■ **GIVEN REQUEST**:
Which lines hold the word "objects"? Show each of them.

■ **PROVIDED DATA**:
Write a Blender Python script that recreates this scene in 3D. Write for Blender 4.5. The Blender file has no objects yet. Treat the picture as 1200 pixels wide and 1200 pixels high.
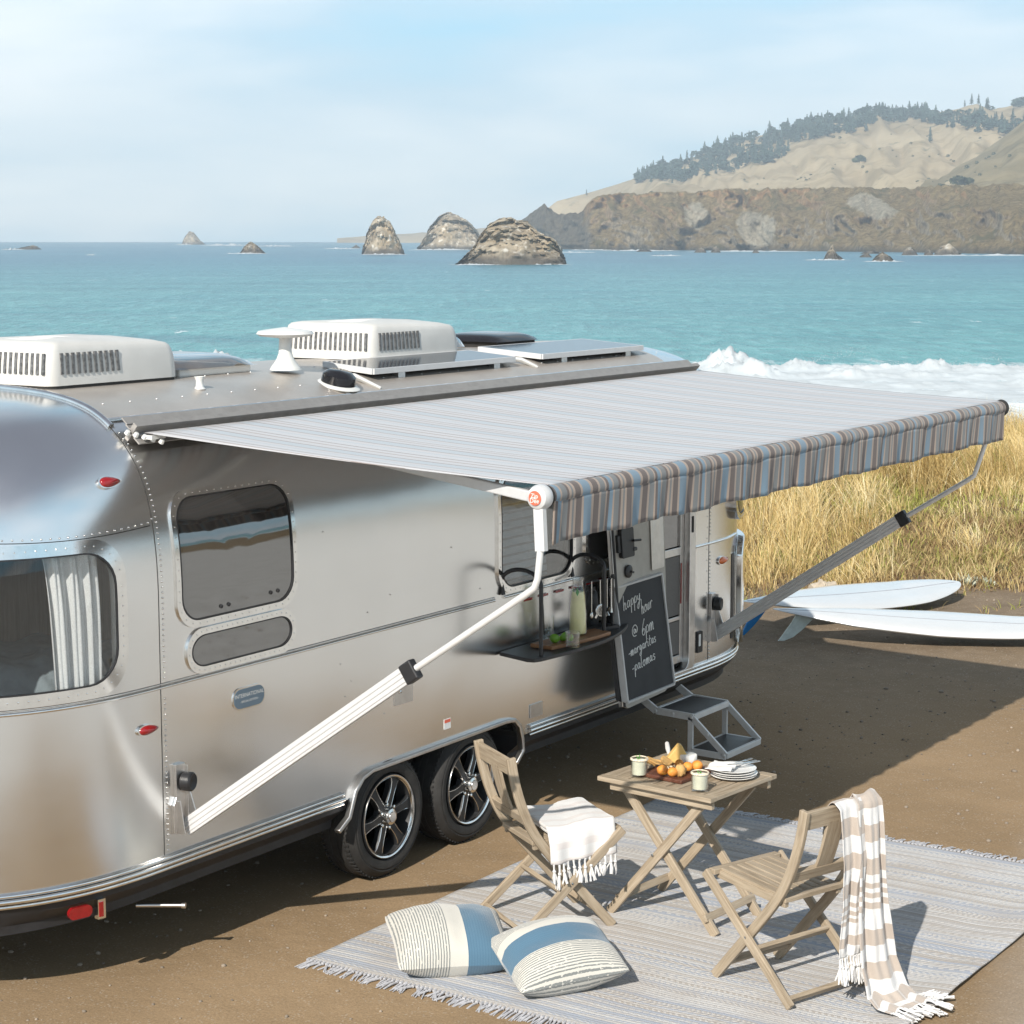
import bpy, bmesh, math, random
import numpy as np
from mathutils import Vector, Matrix, noise as mnoise

random.seed(7); rng = np.random.default_rng(7)
sc = bpy.context.scene
col = sc.collection

# ------------------------------------------------------------------ camera
F, HY, VX, C0 = 2400.0, 279.0, 2200.0, 600.0      # calibration of the 1200 px photograph
PITCH = math.atan((C0 - HY) / F)
YAW = math.atan((VX - C0) / math.hypot(F, C0 - HY))
CAM = Vector((-7.49, -7.08, 3.75))
HD = Vector((math.cos(YAW), math.sin(YAW), 0)); RT = Vector((math.sin(YAW), -math.cos(YAW), 0)); UPV = Vector((0, 0, 1))
FW = HD * math.cos(PITCH) - UPV * math.sin(PITCH); CU = HD * math.sin(PITCH) + UPV * math.cos(PITCH)
cam = bpy.data.cameras.new('camera'); cam.sensor_width = 36; cam.lens = F / 1200 * 36; cam.clip_start = 0.1; cam.clip_end = 20000
co = bpy.data.objects.new('camera', cam); col.objects.link(co)
co.matrix_world = Matrix(((RT.x, CU.x, -FW.x, CAM.x), (RT.y, CU.y, -FW.y, CAM.y), (RT.z, CU.z, -FW.z, CAM.z), (0, 0, 0, 1)))
sc.camera = co

# ------------------------------------------------------------------ world, sun, exposure
SUNV = Vector((-1.4, -0.3, 1.0)).normalized()
sc.view_settings.view_transform = 'Standard'; sc.view_settings.look = 'None'; sc.view_settings.exposure = 0.43; sc.view_settings.gamma = 1
sc.cycles.use_denoising = True
sc.cycles.max_bounces = 8; sc.cycles.transparent_max_bounces = 12; sc.cycles.volume_bounces = 0
w = bpy.data.worlds.new("World"); sc.world = w; w.use_nodes = True
wn = w.node_tree; wn.nodes.clear()
def wnode(t, **k):
    n = wn.nodes.new(t)
    for a, b in k.items(): setattr(n, a, b)
    return n
sky = wnode('ShaderNodeTexSky', sky_type='NISHITA', sun_disc=False)
sky.sun_elevation = math.asin(SUNV.z); sky.sun_rotation = math.atan2(SUNV.x, SUNV.y); sky.air_density = 1.0; sky.dust_density = 0.3; sky.ozone_density = 2.0
tc = wnode('ShaderNodeTexCoord'); mp = wnode('ShaderNodeMapping'); mp.inputs['Scale'].default_value = (1.5, 1.5, 7.0); mp.inputs['Location'].default_value = (5.3, 0.7, 0.3)
cn = wnode('ShaderNodeTexNoise'); cn.inputs['Scale'].default_value = 2.3; cn.inputs['Detail'].default_value = 5; cn.inputs['Roughness'].default_value = 0.46; cn.inputs['Distortion'].default_value = 0.15
cr = wnode('ShaderNodeValToRGB'); ce = cr.color_ramp.elements; ce.new(0.5); ce.new(0.58)
for e_, (p_, c_) in zip(ce, ((0.34, (3.6, 7.6, 10.0)), (0.46, (5.7, 8.0, 9.6)), (0.55, (8.4, 9.6, 10.4)), (0.68, (11.4, 11.7, 11.7)))): e_.position = p_; e_.color = (*c_, 1)
mx = wnode('ShaderNodeMix', data_type='RGBA')
bg = wnode('ShaderNodeBackground'); bg.inputs['Strength'].default_value = 0.088
wo = wnode('ShaderNodeOutputWorld')
wl = wn.links.new
wl(tc.outputs['Generated'], mp.inputs['Vector']); wl(mp.outputs['Vector'], cn.inputs['Vector']); wl(cn.outputs['Fac'], cr.inputs['Fac'])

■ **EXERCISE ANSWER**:
Write a Blender Python script that recreates this scene in 3D. Write for Blender 4.5. The Blender file has no objects yet. Treat the picture as 1200 pixels wide and 1200 pixels high.
co = bpy.data.objects.new('camera', cam); col.objects.link(co)